All three of the international organizations Lorelee has supported through Pay It Forward have another thing in common. That, says Lorelee – who is also a Presbyterian lay minister, serving Baker-Downer (Minn.) Presbyterian Church – is a passion for the church that is serving God and others where there are few resources, often due to the political climate.

Magazine Training International, for example, started in communist Eastern Europe. (Lorelee worked for the organization in Vienna during its first years.) Since the fall of the Iron Curtain, the organization has found ways to expand its ministry, teaching and training Christians to be successful print and online publishers to spread the gospel. In 2015, Lorelee traveled to India to help the group establish workshops there. People from over 60 countries have used training Lorelee helped implement.

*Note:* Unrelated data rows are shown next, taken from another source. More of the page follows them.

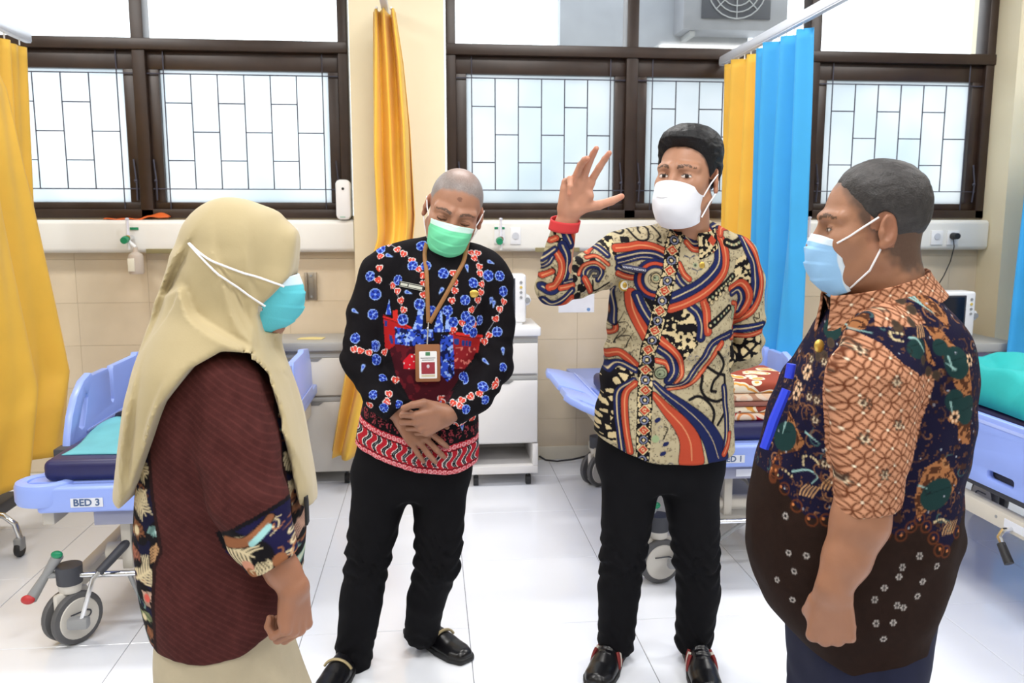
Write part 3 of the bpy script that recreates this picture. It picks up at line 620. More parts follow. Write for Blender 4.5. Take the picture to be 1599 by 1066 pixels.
# ---------------------------------------------------------------- chrome trolley leg, floor cable
tl = empty('chrome_trolley', (-1.95, 3.75, 0), 'chrome-legged trolley behind the yellow curtain at lower left', 'trolley')
cq = V(-1.83, 3.74, 0)
MB().tube([cq + V(-.45, .05, .185), cq + V(-.16, .01, .205), cq + V(-.06, .0, .19), cq + V(-.015, 0, .15), cq + V(0, 0, .085)], .013, 10).build('bent_leg', M_chrome, tl)
MB().lathe([(.001, -.011), (.033, -.012), (.036, -.006), (.036, .006), (.033, .012), (.001, .011)], cq + V(-.005, 0, .036), 'X', 22).build('wheel', M_dark, tl)
MB().box(cq + V(-.022, -.025, .03), cq + V(.014, .025, .088), .009).build('wheel_fork', M_grey, tl)
MB().box((-2.6, 3.5, .13), (-1.98, 4.1, .19), .01).build('base_shelf', M_darkgrey, tl)
cb = [at(842, 712, 4.98), at(852, 718, 4.95), at(870, 720, 4.93), at(895, 717, 4.93), at(915, 712, 4.96), at(925, 704, 5.0)]
cb = [V(p[0], p[1], max(.006, p[2])) for p in cb]
tag(MB().tube(cb, .006, 7).build('power_cable', M_dark, org=cb[0]), 'thin black cable lying along the skirting behind the men', 'cable')
# ================================================================ implicit surfaces for people and clothes
def sd_rc(p, a, b, r1, r2):
    a = np.asarray(a, p.dtype); ba = np.asarray(b, p.dtype) - a; q = p - a; l2 = float(ba @ ba) + 1e-12
    t = np.clip(q @ (ba / l2), 0, 1); q -= t[:, None] * ba; return np.sqrt(np.einsum('ij,ij->i', q, q)) - (float(r1) + float(r2 - r1) * t)
def sd_el(p, c, r, M=None):
    q = p - np.asarray(c, p.dtype)
    if M is not None: q = q @ np.asarray(M, p.dtype).T
    r = np.asarray(r, p.dtype); q = q / r; k0 = np.sqrt(np.einsum('ij,ij->i', q, q)); q = q / r; k1 = np.sqrt(np.einsum('ij,ij->i', q, q)); return k0 * (k0 - 1) / (k1 + 1e-9)
def smin(a, b, k):
    h = np.clip(.5 + .5 * (b - a) / k, 0, 1); return b + (a - b) * h - k * h * (1 - h)
def smax(a, b, k): return -smin(-a, -b, k)
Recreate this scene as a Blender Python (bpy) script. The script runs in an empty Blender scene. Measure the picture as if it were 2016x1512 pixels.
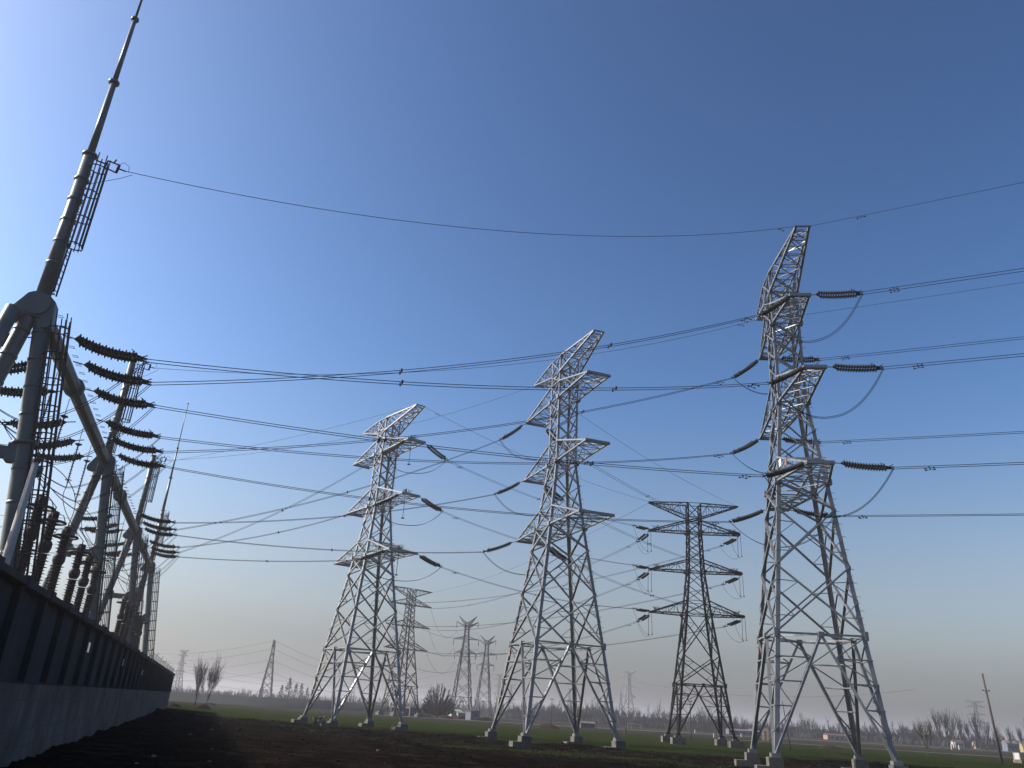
import bpy, math, random
from mathutils import Vector as V, Matrix, noise
random.seed(7)
SC = bpy.context.scene
COL = SC.collection
R = math.radians
PI = math.pi

# ------------------------------------------------------------------ camera, sky, sun, exposure
cd = bpy.data.cameras.new('camera'); cam = bpy.data.objects.new('camera', cd); COL.objects.link(cam)
right = V((0.997983, -0.024641, 0.058507)); up = V((-0.063484, -0.38736, 0.91974)); fwd = V((0, 0.921599, 0.388143))
cam.matrix_world = Matrix(((right.x, up.x, -fwd.x, 0), (right.y, up.y, -fwd.y, 0), (right.z, up.z, -fwd.z, 2.4), (0, 0, 0, 1)))
cd.sensor_width = 36; cd.lens = 1537.667 / 2016 * 36; cd.clip_end = 20000; cd.clip_start = .1
SC.camera = cam
SUN_AZ, SUN_EL = R(-85), R(33)           # azimuth from +Y, clockwise seen from above
wd = bpy.data.worlds.new('World'); SC.world = wd; wd.use_nodes = True
nt = wd.node_tree; nt.nodes.clear()
sky = nt.nodes.new('ShaderNodeTexSky'); sky.sky_type = 'NISHITA'; sky.sun_disc = False
sky.sun_elevation = SUN_EL; sky.sun_rotation = SUN_AZ; sky.altitude = 50; sky.air_density = 1.0; sky.dust_density = 2.2; sky.ozone_density = 2.6
bg = nt.nodes.new('ShaderNodeBackground'); bg.inputs[1].default_value = .052
wo = nt.nodes.new('ShaderNodeOutputWorld')
hs = nt.nodes.new('ShaderNodeHueSaturation'); hs.inputs['Hue'].default_value = .495; hs.inputs['Saturation'].default_value = 1.0
nt.links.new(sky.outputs[0], hs.inputs['Color']); gmn = nt.nodes.new('ShaderNodeGamma'); gmn.inputs[1].default_value = 1.6
# a low layer of grey winter murk in the sky itself: less colour towards the horizon, all round
tcw = nt.nodes.new('ShaderNodeTexCoord'); sxyz = nt.nodes.new('ShaderNodeSeparateXYZ'); nt.links.new(tcw.outputs['Generated'], sxyz.inputs[0])
rpw = nt.nodes.new('ShaderNodeValToRGB'); rpw.color_ramp.interpolation = 'EASE'
rpw.color_ramp.elements[0].position = 0; rpw.color_ramp.elements[0].color = (.95, .95, .95, 1); rpw.color_ramp.elements[1].position = .42; rpw.color_ramp.elements[1].color = (0, 0, 0, 1)
nt.links.new(sxyz.outputs['Z'], rpw.inputs[0])
lowh = nt.nodes.new('ShaderNodeHueSaturation'); lowh.inputs['Saturation'].default_value = .2; lowh.inputs['Value'].default_value = .66; nt.links.new(sky.outputs[0], lowh.inputs['Color'])
mxw = nt.nodes.new('ShaderNodeMix'); mxw.data_type = 'RGBA'; nt.links.new(rpw.outputs[0], mxw.inputs[0]); nt.links.new(hs.outputs[0], mxw.inputs[6]); nt.links.new(lowh.outputs[0], mxw.inputs[7])
nt.links.new(mxw.outputs[2], gmn.inputs[0]); nt.links.new(gmn.outputs[0], bg.inputs[0]); nt.links.new(bg.outputs[0], wo.inputs[0])
sl = bpy.data.lights.new('sun', 'SUN'); sl.energy = 5.0; sl.angle = R(.5); sl.color = (1, .93, .82)
so = bpy.data.objects.new('sun', sl); COL.objects.link(so)
sd = V((math.sin(SUN_AZ) * math.cos(SUN_EL), math.cos(SUN_AZ) * math.cos(SUN_EL), math.sin(SUN_EL)))
so.rotation_euler = sd.to_track_quat('Z', 'Y').to_euler()
so.location = (-60, 20, 60)
vs = SC.view_settings; vs.view_transform = 'Standard'; vs.look = 'None'; vs.exposure = .6; vs.gamma = 1
SC.cycles.max_bounces = 6; SC.cycles.volume_bounces = 1
HAZE_DENSITY = .00042

# ------------------------------------------------------------------ materials
def mat(name, col, rough=.6, metal=0, spec=.5, var=.15, scale=4., bump=0., bscale=30., col2=None):
    m = bpy.data.materials.new(name); m.use_nodes = True
    t = m.node_tree; b = t.nodes['Principled BSDF']
    b.inputs['Roughness'].default_value = rough; b.inputs['Metallic'].default_value = metal
    b.inputs['Specular IOR Level'].default_value = spec
    tc = t.nodes.new('ShaderNodeTexCoord')
    nz = t.nodes.new('ShaderNodeTexNoise'); nz.inputs['Scale'].default_value = scale; nz.inputs['Detail'].default_value = 6
    t.links.new(tc.outputs['Object'], nz.inputs['Vector'])
    rp = t.nodes.new('ShaderNodeValToRGB')
    c2 = col2 or tuple(min(1, c * (1 + var)) for c in col); c1 = tuple(c * (1 - var) for c in col)
    rp.color_ramp.elements[0].position = .3; rp.color_ramp.elements[1].position = .7
    rp.color_ramp.elements[0].color = (*c1, 1); rp.color_ramp.elements[1].color = (*c2, 1)
    t.links.new(nz.outputs['Fac'], rp.inputs[0]); t.links.new(rp.outputs[0], b.inputs['Base Color'])
    if bump:
        n2 = t.nodes.new('ShaderNodeTexNoise'); n2.inputs['Scale'].default_value = bscale; n2.inputs['Detail'].default_value = 5
        t.links.new(tc.outputs['Object'], n2.inputs['Vector'])
        bp = t.nodes.new('ShaderNodeBump'); bp.inputs['Strength'].default_value = bump; bp.inputs['Distance'].default_value = .052
        t.links.new(n2.outputs['Fac'], bp.inputs['Height']); t.links.new(bp.outputs[0], b.inputs['Normal'])
    return m
M = dict(
    steel=mat('galvanised_steel', (.155, .162, .167), .34, .3, .7, var=.2, scale=1.5),
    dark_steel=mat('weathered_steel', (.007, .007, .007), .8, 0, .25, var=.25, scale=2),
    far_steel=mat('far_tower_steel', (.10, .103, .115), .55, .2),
    gantry=mat('grey_gantry_paint', (.075, .092, .097), .42, .05, .4, var=.1, scale=2),
    cage=mat('ladder_steel', (.014, .015, .016), .6, .1, .2),
    porcelain=mat('brown_porcelain', (.004, .004, .0042), .6, 0, .2, .2),
    glass_ins=mat('grey_green_insulator', (.007, .009, .009), .55, 0, .2, .2),
    fitting=mat('line_fitting', (.014, .014, .015), .6, .1, .2),
    wire=mat('aluminium_wire', (.008, .008, .009), .8, 0, .1),
    footing=mat('footing_concrete', (.085, .082, .075), .9, 0, .2, .2, 3, .3),
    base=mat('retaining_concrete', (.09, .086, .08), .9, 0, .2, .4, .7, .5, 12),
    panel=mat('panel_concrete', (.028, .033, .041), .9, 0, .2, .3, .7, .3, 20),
    post=mat('post_concrete', (.022, .025, .03), .9, 0, .2, .2, 1.5, .3, 20),
    plate=mat('white_plate', (.8, .8, .76), .08, 0, .8, .03),
    red=mat('red_paint', (.13, .075, .07), .6),
    bark=mat('grey_bark', (.045, .038, .032), .9, 0, .2, .25, 8),
    twig=mat('brown_twigs', (.05, .042, .035), .9, 0, .2, .25, 3),
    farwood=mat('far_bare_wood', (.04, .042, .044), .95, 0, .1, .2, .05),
    evergreen=mat('evergreen_leaves', (.02, .03, .02), .9, 0, .2, .3, 2),
    white=mat('white_wall', (.30, .29, .28), .8, 0, .2, .08, .8),
    cream=mat('cream_wall', (.26, .215, .12), .8, 0, .2, .08, .8),
    bluewall=mat('blue_grey_wall', (.085, .10, .135), .6, 0, .3, .1, .8),
    brick=mat('brown_brick', (.22, .16, .12), .9, 0, .2, .2, 3),
    roof=mat('dark_roof', (.12, .10, .095), .8, 0, .2, .2, 2),
    redroof=mat('red_roof', (.09, .05, .043), .8, 0, .2, .2, 2),
    green=mat('green_roof', (.16, .34, .27), .6, 0, .4, .1, 2),
    tarp=mat('grey_tarp', (.4, .4, .39), .7, 0, .3, .25, .8),
    dark=mat('dark_shed', (.05, .053, .06), .8, 0, .3, .2, 2),
    window=mat('window_glass', (.03, .035, .04), .1, 0, .8),
    soil=mat('mound_soil', (.022, .016, .012), 1, 0, 0, .3, 2, .6, 8),
    pole=mat('pole_concrete', (.33, .32, .30), .9, 0, .2, .12, 3),
    darkpole=mat('dark_pole_wood', (.055, .047, .042), .9, 0, .2, .2, 3),
    road=mat('pale_road', (.10, .095, .088), .95, 0, .1, .15, .2),
    rubber=mat('black_rubber', (.02, .02, .02), .7),
    paper=mat('pale_litter', (.10, .095, .09), .9),
    weed=mat('dry_weed', (.04, .048, .018), .95, 0, .1, .4, 1),
)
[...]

“One guy sold his fridge to buy the tickets to get to training in Poland,” Lorelee says. “There are so many stories like that.”

Through another favorite ministry, the Outreach Foundation, Lorelee has helped fund refugee services, including education for children, through the Lebanon/Syria synod of the Presbyterian church.

“They do not have the resources in place anymore, for obvious reasons,” Lorelee notes. “I also have a friend who has spent 25 years in women’s ministry, specifically teaching women who want to be involved in ministry in their own countries, places where the church is suffering persecution.

“A lot of places she goes, she can’t even tell me about – security is very tight.”

Lorelee is excited to support causes she’s passionate about to a larger extent than she would be able to do on her own.

“I’ve always been interested in the church around the world,” she says, “especially the ‘suffering church’ that is not always in the news we see. People I’ve given to over the years have been incredulous and so grateful.”

Lorelee’s thoughts echo those of others who have paid it forward to people in distant lands: “I have a belief we are connected across the world. I love for the things I do and the causes I support to reach farther.”